Google seeks to block forced breakup as landmark antitrust trial opens
Says it has already made reforms to its ad manager system
Alphabet Inc.'s Google returned to court Monday to defend its advertising empire against a dismantling effort by US antitrust officials, as a high-stakes trial began over the future of the company's digital ad business.
The trial opened in a federal courtroom in Alexandria, Virginia, after US district judge Leonie Brinkema declared in April that parts of Google's advertising technology stack functioned as an illegal monopoly.
The new trial will determine what remedies the court will impose, and whether Google will be forced to divest core parts of the system that powers its $305 billion-a-year advertising business.
At the centre of the dispute is Google's ad exchange, AdX, where online publishers sell ad space through automated auctions that take place in milliseconds as users load websites.
Google charges publishers about a 20% fee for each transaction. The US Department of Justice (DOJ) argues that Google manipulates these auctions to favour its own products and extract unfair profits, while shutting out competitors.
"The purpose of a remedy is doing what is necessary to restore competition," Julia Tarver Wood, an attorney with the DOJ's antitrust division, said in her opening statement.
She accused Google of designing algorithms to conceal anticompetitive practices.
"The means to cheat are buried in computer codes and algorithms."
Government lawyers are asking Brinkema to order Google to sell AdX and to require that the code governing how auctions are decided be made open source. They say structural changes are the only way to prevent Google from using its entrenched position to stifle innovation and competition.
Google's legal team sharply disputed that view, warning that such a breakup would destabilise the internet's economic backbone.
"The DOJ would reserve to itself broad and unparalleled power, control and leverage over a major American technology platform," attorney Karen Dunn argued.
She called the government's proposals "radical and reckless," contending they would harm rather than enhance competition by eliminating a key player in the ad market.
The company has asked Brinkema to adopt the more restrained approach taken by a Washington, D.C., judge who recently rejected most remedies the DOJ sought in a separate monopoly case over Google's dominance in search.
But the Justice Department says the two cases differ fundamentally.

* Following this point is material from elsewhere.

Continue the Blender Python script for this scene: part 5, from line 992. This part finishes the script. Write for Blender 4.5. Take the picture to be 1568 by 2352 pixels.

While the search case centred on distribution agreements, the ad tech case involves the infrastructure of the market itself.
No matter how Brinkema rules, Google has signalled it will appeal her earlier finding that its ad tech business is an unlawful monopoly. Appeals cannot be filed until remedies are finalised.
The stakes are enormous for Google and the wider digital economy. Ad revenue remains the lifeblood of Google's services division, supporting not only the company's operations but also the websites that rely on its display advertising network.
Google insists it has already made reforms to its ad manager system, including adding transparency and pricing options, to address concerns about competition.
It has also floated alternatives short of divestiture, such as policy changes that would make it easier for publishers to use rival platforms. The Justice Department says those measures are insufficient.
Google also argues that the rapid rise of AI has already altered the ad industry, pointing to new AI-driven ad tools from rivals such as Meta and Perplexity as evidence that the market remains dynamic.
Google's lawyers suggested that the government is attempting to reshape an industry that has already undergone transformation.